In many food stores or departments, among the first things the shopper meets after entry is the display of fresh produce of vegetables and fruits. It is often the first station in the shopping trip. The produce may be presented on counters or ‘gondolas’, positioned in the centre of a wide-spaced area, and on shelves along a wall. In purpose, the vegetables and fruits should signal right away the freshness and quality of food in the store. Furthermore, a thoughtful play with the colours of vegetables and fruits can make their display more aesthetically appealing to the eye. Whatever technique is employed in showing the fresh produce, the aim is to make it inviting for the shopper to get close and start picking items from the display.
The supermarket pictured below built platform blocks from green cases wherein produce is brought in from the farmers. The top cases contain the vegetables or fruits on sale, ready for shoppers to choose from and put in their baskets.

More merchandise is placed in cases on shelves along the back wall. This display emphasises the freshness of produce that recently arrived to the store, perhaps from a farm nearby (the store is located in a countryside region in the mountains).
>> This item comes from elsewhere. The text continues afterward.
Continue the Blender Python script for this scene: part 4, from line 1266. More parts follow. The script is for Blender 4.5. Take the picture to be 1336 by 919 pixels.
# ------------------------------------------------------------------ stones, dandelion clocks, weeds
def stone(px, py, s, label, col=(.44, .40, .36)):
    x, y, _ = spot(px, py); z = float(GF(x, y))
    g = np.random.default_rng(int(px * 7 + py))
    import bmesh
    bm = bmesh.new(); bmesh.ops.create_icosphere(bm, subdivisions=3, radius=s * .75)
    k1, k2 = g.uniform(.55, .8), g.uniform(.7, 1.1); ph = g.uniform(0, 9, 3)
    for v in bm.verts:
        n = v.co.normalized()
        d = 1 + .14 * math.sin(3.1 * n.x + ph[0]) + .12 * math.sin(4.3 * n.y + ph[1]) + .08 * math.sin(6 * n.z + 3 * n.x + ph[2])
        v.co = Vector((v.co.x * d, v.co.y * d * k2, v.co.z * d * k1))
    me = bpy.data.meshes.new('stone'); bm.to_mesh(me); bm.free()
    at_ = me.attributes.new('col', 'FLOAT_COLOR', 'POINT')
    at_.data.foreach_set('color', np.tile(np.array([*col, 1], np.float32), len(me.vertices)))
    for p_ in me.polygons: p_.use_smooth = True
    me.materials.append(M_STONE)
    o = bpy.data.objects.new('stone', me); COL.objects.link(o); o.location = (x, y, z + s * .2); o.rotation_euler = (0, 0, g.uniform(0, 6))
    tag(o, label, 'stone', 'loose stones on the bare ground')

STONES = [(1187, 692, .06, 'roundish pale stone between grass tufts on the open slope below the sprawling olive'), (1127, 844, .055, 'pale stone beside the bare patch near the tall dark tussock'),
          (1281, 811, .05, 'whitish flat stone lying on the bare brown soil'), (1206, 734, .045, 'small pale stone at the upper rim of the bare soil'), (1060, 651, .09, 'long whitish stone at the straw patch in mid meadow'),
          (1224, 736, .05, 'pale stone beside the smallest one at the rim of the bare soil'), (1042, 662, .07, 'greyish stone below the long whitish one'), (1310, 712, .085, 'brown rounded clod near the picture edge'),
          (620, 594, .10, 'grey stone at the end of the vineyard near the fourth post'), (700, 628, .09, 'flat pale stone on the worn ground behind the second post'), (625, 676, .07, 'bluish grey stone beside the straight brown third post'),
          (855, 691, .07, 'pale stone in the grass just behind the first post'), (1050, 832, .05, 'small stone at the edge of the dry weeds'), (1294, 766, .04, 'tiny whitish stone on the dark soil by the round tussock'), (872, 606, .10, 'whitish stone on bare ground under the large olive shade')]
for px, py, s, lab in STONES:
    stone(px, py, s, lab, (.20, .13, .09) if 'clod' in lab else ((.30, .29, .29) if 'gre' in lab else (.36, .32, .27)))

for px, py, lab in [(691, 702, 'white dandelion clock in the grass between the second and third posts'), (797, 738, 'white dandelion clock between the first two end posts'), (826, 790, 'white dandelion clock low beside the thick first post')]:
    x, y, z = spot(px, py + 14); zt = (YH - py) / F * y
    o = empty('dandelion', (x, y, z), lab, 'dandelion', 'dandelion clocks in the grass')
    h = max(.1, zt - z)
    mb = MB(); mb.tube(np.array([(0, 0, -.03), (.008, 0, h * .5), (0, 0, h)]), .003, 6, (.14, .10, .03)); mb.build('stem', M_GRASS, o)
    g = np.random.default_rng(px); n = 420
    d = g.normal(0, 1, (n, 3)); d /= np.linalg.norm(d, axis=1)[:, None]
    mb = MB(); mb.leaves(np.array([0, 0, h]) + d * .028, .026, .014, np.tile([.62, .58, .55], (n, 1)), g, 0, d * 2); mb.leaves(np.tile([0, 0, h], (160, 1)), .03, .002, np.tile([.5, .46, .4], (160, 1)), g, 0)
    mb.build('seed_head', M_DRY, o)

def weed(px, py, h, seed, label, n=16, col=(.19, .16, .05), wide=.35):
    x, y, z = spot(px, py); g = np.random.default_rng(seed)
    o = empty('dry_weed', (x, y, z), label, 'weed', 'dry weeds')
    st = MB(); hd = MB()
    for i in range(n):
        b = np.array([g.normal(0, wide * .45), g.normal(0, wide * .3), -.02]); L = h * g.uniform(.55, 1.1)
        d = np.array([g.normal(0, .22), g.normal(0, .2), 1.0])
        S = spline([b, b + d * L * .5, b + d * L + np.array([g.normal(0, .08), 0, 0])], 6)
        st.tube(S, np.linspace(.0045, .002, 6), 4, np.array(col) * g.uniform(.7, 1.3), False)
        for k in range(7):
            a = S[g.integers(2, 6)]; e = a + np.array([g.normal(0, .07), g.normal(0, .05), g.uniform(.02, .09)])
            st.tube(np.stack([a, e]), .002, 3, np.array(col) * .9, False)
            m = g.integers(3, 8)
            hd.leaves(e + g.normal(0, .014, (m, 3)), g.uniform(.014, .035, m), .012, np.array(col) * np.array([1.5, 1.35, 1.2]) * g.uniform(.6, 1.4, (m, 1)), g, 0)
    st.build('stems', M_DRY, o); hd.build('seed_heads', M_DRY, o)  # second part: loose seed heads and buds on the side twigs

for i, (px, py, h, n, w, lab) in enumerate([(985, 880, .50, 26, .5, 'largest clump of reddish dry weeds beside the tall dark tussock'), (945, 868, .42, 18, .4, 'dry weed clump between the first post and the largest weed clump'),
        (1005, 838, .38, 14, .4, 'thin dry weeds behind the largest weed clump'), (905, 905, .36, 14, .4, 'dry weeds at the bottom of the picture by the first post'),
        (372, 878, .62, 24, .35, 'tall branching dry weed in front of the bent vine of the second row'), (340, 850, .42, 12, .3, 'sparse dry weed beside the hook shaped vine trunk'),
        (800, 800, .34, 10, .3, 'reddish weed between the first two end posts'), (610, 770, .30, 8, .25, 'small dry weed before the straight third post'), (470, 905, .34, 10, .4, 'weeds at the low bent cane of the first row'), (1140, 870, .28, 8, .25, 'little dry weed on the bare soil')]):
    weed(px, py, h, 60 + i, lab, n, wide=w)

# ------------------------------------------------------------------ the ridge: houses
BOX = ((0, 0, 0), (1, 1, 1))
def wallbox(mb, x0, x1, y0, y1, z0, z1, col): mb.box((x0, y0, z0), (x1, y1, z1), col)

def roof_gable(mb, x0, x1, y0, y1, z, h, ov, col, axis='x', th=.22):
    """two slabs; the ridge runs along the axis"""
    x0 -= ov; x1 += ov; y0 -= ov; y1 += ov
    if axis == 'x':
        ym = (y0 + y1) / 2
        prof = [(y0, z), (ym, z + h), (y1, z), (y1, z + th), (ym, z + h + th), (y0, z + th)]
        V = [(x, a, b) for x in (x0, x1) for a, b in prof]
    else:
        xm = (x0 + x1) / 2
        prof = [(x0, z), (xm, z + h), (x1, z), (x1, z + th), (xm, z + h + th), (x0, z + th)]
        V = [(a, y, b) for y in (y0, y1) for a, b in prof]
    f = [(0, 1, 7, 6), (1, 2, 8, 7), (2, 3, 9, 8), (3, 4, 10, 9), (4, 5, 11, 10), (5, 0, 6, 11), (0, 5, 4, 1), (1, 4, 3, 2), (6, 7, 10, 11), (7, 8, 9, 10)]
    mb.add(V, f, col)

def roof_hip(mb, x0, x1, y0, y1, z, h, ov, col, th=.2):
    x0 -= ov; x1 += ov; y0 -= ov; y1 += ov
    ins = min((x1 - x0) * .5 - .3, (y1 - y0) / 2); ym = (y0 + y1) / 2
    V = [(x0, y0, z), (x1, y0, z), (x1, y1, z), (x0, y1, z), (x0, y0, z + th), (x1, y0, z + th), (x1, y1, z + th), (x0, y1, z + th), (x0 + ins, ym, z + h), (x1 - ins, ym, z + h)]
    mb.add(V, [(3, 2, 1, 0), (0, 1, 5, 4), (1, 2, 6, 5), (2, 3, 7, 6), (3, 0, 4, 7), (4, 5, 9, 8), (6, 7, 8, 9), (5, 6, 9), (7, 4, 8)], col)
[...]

It may also hint that the merchandise moves quickly so there is no time or no need to re-arrange it on fixed counters or shelves.
The central display of produce in the supermarket shown next includes a couple of gondola-like fixtures, customary in food stores.

Attention is dedicated in the store to the colourful visual merchandising of the vegetables and fruits, giving them a more joyful and appetising look.
(Additional merchandise is placed in cases on a counter and shelves along a wall beside this display.)
Yet lately the same supermarket store replaced this furnishing with a different style of display fixtures.
The new design is in wood, with large built trays for holding produce and a ‘roof’ of bright wooden beams. It resembles counters typical to markets set on weekends in villages and towns in Europe.

It is still a city supermarket store, but it helps to change the atmosphere to the better (including the lamps that pour light on the vegetables and fruits).
Cases with more produce are in waiting below for replenishing the merchandise in the trays when needed.
Altogether, the new display setting delivers a stronger message of plentiful fresh produce of vegetables and fruits brought from farmers in the countryside.
In the last example, a platform is constructed of wooden cases and a desk with elevation. Vegetables and fruits are neatly displayed on top in baskets or cardboard cases. This display gives a feeling of an exhibit in a farming fair.

Different forms of displays of vegetables and fruits are designed in an effort to convince shoppers that their produce is newly-arrived and fresh, coming as frequently as possible from the fields, plants or greenhouses where they are grown. The store may stage its display so as to suggest that the produce is arriving from a source just around the corner. Visual merchandising of the vegetable and fruit produce is important for creating an appetising and appealing look to shoppers. But it should also be apparent to the shoppers that the quality of fresh produce matches the associations that the whole display is meant to instill in their minds. The impression generated here may reflect on other products offered in the food store or department.